Et ce n’est pas tout : stimulés par la vision du bonheur ineffable de leurs voisins fraîchement libérés, les fellahs des environs finissaient par se révolter et par envoyer leur propre maboul à casquette d’officier supérieur aux oubliettes de l’histoire.

Bon d’accord, il fallait préalablement inventer une fable à base d’armes de destruction massive et d’arrivée imminente de Ben Laden pour convaincre les copains les plus timorés de donner un coup de main (et chacun sait que mentir, ce n’est pas bien), mais c’était clairement un péché véniel compte tenu des enjeux.

« Mais vous n’y comprenez rien ! avaient alors réagi ceux qui y comprenaient quelque chose. La démocratie, ça ne marche pas comme ça ! Ca ne s’impose pas ! Il faut laisser les gens se débrouiller pour accomplir le long processus qui mène de l’enfer féodal au paradis républicain comme nous l’avons fait nous mêmes… »

― Oui mais Saddam Hussein est tout de même une vraie crapule, qui opprime ses citoyens et ne leur laisse guère le loisir de se révolter…
― Sans doute, mais c’est leur crapule. Et qui somme-nous pour leur dire comment ils doivent gérer leur affaires. C’est du néocolonialisme et je m’y connais…
― Mais on court le risque de voir la bande à Al Qaeda emménager en banlieue de Bagdad, maintenant que l’immobilier est devenu hors de prix du côté de Kaboul…
― Tss. Ni'importe quoi ! Les dictateurs laïques du genre de Saddam, c’est justement le meilleur des remparts contre l’islamisme…

Changement de pied

Bah, désormais, tout est changé : sur Libe.fr ou Rue89, les commentateurs s’indignent de ce que personne ne se soit encore décidé à intervenir en Libye, où Kadhafi traite pourtant ses citoyens comme Saddam ses Kurdes.

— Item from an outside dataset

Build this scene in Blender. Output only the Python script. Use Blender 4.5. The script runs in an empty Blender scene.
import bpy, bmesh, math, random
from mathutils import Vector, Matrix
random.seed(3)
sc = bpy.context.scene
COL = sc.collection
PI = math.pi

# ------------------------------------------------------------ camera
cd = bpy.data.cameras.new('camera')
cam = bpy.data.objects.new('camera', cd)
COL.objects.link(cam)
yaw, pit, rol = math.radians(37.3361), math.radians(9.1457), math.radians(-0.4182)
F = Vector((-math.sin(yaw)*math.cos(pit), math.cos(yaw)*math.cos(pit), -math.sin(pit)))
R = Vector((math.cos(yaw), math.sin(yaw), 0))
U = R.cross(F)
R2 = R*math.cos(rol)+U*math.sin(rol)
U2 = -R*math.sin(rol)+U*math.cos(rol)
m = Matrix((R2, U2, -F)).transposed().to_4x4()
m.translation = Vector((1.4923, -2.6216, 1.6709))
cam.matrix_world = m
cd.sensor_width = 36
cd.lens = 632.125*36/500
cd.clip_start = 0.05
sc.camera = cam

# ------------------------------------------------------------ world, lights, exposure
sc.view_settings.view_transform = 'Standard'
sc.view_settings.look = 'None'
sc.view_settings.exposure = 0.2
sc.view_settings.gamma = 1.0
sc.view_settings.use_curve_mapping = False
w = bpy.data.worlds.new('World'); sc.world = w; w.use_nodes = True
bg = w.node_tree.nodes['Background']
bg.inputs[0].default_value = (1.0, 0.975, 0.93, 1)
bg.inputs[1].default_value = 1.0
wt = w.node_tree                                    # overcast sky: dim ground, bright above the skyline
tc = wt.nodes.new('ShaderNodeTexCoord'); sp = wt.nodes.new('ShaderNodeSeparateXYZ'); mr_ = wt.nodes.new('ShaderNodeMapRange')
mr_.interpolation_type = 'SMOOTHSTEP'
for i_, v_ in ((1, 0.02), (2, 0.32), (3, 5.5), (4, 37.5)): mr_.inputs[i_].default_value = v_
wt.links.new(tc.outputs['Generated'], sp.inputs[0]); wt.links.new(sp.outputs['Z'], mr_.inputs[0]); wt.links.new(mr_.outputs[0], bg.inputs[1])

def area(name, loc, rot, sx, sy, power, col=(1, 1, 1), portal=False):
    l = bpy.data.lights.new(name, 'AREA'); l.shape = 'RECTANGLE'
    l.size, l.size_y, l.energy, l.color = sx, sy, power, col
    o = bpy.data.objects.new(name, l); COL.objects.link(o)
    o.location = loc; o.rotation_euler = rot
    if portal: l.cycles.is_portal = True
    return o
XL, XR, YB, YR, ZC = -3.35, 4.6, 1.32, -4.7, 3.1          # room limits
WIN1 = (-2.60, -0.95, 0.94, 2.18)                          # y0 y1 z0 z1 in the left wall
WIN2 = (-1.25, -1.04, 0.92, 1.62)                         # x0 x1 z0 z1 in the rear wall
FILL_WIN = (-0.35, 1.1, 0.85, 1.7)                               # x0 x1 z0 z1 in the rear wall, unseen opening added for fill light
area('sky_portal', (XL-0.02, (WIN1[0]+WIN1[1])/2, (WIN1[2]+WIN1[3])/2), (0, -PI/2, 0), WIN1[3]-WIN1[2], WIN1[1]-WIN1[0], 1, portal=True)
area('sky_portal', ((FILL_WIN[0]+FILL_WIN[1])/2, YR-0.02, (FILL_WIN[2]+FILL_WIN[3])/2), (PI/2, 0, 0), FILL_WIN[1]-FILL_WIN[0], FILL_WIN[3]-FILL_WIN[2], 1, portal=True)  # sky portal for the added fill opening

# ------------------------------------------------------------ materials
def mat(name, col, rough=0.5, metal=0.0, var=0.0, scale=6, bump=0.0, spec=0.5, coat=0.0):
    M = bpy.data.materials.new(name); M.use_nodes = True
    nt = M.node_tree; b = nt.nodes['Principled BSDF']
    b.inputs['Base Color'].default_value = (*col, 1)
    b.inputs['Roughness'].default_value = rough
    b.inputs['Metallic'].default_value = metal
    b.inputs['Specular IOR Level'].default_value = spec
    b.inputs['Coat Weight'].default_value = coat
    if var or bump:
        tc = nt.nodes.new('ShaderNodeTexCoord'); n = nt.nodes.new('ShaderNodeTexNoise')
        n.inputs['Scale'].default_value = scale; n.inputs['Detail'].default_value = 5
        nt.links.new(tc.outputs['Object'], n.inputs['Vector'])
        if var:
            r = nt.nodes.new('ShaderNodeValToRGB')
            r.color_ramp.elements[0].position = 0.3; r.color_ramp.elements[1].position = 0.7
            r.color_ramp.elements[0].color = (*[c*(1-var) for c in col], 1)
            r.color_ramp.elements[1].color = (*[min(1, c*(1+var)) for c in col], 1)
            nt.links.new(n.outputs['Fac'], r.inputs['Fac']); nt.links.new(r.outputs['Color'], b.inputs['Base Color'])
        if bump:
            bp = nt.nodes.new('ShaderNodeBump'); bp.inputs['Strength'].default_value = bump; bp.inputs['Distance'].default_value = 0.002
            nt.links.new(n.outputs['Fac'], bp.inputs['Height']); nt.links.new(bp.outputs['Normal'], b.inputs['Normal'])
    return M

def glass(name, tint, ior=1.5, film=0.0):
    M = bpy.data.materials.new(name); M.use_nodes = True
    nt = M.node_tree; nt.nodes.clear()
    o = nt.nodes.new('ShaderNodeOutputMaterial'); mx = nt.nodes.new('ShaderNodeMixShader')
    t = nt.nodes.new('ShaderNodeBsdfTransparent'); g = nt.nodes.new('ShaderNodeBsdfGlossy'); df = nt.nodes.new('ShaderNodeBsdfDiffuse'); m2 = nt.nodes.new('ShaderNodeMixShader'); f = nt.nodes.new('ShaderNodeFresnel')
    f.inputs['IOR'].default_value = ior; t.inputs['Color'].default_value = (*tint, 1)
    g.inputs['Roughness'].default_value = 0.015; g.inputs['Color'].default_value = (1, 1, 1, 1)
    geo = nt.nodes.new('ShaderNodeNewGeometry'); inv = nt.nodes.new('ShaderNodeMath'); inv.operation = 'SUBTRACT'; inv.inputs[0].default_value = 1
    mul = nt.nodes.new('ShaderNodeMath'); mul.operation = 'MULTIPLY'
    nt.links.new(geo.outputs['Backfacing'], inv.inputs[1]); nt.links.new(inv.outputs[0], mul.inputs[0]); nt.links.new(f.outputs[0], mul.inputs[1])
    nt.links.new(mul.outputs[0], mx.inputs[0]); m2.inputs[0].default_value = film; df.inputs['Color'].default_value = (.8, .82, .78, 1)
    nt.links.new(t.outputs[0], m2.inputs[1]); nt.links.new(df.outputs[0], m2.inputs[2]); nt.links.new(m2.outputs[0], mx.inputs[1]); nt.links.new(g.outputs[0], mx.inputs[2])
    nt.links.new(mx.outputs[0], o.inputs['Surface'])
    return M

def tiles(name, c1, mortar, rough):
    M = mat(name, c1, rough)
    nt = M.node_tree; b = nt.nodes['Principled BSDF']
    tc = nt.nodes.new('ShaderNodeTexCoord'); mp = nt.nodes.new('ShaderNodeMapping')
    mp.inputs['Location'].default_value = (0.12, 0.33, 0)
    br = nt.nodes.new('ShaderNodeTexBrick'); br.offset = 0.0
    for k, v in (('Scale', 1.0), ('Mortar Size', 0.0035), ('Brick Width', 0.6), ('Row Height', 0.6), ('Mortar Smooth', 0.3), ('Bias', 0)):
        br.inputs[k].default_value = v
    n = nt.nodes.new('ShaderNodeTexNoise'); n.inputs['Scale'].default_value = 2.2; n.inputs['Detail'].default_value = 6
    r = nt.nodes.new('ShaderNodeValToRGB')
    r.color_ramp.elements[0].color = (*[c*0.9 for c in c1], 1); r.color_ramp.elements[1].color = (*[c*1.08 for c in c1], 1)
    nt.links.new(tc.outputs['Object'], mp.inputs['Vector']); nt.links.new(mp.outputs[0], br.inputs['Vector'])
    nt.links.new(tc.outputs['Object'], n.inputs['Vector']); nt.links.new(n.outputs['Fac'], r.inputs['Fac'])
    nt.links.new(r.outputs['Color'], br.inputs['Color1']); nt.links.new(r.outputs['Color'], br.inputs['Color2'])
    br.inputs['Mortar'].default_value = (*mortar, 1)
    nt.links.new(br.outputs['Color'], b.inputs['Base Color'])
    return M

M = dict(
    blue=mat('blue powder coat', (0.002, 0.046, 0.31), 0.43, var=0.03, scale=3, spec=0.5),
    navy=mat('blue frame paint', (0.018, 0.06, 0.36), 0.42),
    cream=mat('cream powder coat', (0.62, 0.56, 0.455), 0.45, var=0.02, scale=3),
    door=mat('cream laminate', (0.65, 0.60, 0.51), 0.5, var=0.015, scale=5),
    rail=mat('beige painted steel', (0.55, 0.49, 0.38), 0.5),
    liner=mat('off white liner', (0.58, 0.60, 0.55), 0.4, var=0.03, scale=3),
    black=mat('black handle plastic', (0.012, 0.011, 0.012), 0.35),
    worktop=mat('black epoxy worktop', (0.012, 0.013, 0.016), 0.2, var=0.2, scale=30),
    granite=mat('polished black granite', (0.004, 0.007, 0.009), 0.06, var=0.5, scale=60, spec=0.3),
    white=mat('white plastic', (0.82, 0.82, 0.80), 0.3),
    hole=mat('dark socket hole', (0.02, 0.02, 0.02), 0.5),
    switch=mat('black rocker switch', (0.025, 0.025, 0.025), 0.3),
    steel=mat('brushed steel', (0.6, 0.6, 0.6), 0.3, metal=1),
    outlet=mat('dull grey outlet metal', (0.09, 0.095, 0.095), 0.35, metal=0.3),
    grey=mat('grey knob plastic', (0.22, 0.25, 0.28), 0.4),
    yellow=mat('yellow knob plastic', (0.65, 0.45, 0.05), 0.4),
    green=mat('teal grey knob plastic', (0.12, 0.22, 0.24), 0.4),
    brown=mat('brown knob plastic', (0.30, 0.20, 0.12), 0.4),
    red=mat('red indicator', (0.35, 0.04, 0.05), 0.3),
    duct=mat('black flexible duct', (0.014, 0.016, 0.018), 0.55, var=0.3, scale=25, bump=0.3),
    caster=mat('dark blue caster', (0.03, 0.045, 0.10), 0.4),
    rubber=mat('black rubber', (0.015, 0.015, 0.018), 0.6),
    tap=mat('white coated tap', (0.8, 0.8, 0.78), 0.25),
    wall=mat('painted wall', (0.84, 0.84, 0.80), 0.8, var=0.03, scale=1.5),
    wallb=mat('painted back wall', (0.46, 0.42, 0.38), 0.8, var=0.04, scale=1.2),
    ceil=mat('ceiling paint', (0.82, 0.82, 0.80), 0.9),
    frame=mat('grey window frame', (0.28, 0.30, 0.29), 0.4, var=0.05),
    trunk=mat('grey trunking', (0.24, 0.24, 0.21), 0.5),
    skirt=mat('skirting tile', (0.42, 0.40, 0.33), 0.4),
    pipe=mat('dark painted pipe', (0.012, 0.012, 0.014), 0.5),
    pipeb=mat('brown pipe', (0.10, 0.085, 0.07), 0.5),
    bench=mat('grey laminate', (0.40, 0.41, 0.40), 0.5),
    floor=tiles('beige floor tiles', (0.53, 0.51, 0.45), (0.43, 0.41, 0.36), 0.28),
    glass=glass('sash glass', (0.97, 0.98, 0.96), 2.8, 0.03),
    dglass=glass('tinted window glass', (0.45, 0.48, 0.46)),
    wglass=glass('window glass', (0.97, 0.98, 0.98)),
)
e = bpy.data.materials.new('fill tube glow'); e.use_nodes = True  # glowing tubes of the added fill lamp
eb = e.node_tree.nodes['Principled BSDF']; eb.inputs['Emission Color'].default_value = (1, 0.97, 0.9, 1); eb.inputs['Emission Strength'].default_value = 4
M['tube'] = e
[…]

― Mais comment ça, vous pensez maintenant qu’il faudrait envoyer de soldats ?
― Absolument ! Il faut immédiatement arrêter ce massacre et si vous refusez de le faire, c’est manifestement à cause de vos intérêts pétroliers !
― Mais vous nous accusiez justement d’aller en Irak à cause de ces mêmes intérêts pétroliers !
― Bof, l’un n’empêche pas l’autre…
― Et les dictateurs laïques à la Saddam ou la Kadhafi ne sont-ils donc plus le rempart contre l’islamisme dont vous parliez ?
On a dit ça, nous ? Jamais de la vie. Ou alors dans un autre contexte. De toute manière nous pensons aujourd'hui le contraire, puisque c'est vous que nous accusons de le penser…
― ...

N’empêche, mâchonnant distraitement un bretzel en arpentant la basse-cour de son ranch texan, c’est le W qui doit bicher. L’effet domino, c’était une idée à lui. Enfin, c’est Donald qui la lui avait refilée, mais il la tenait lui même d’un autre type alors, hein… Les dictateurs sont en train de tomber les uns après les autres parce que des petits jeunes hyper-occidentalisés, fanatiques de Lost et de Dexter, s’encouragent les uns les autres sur Facebook et Twitter à exiger la démocratie tout de suite ― et la même qu’à Washington ou Paris, semble-t-il.

Comme quoi, les dominos, c'était bien le jeu préféré des moyen-orientaux.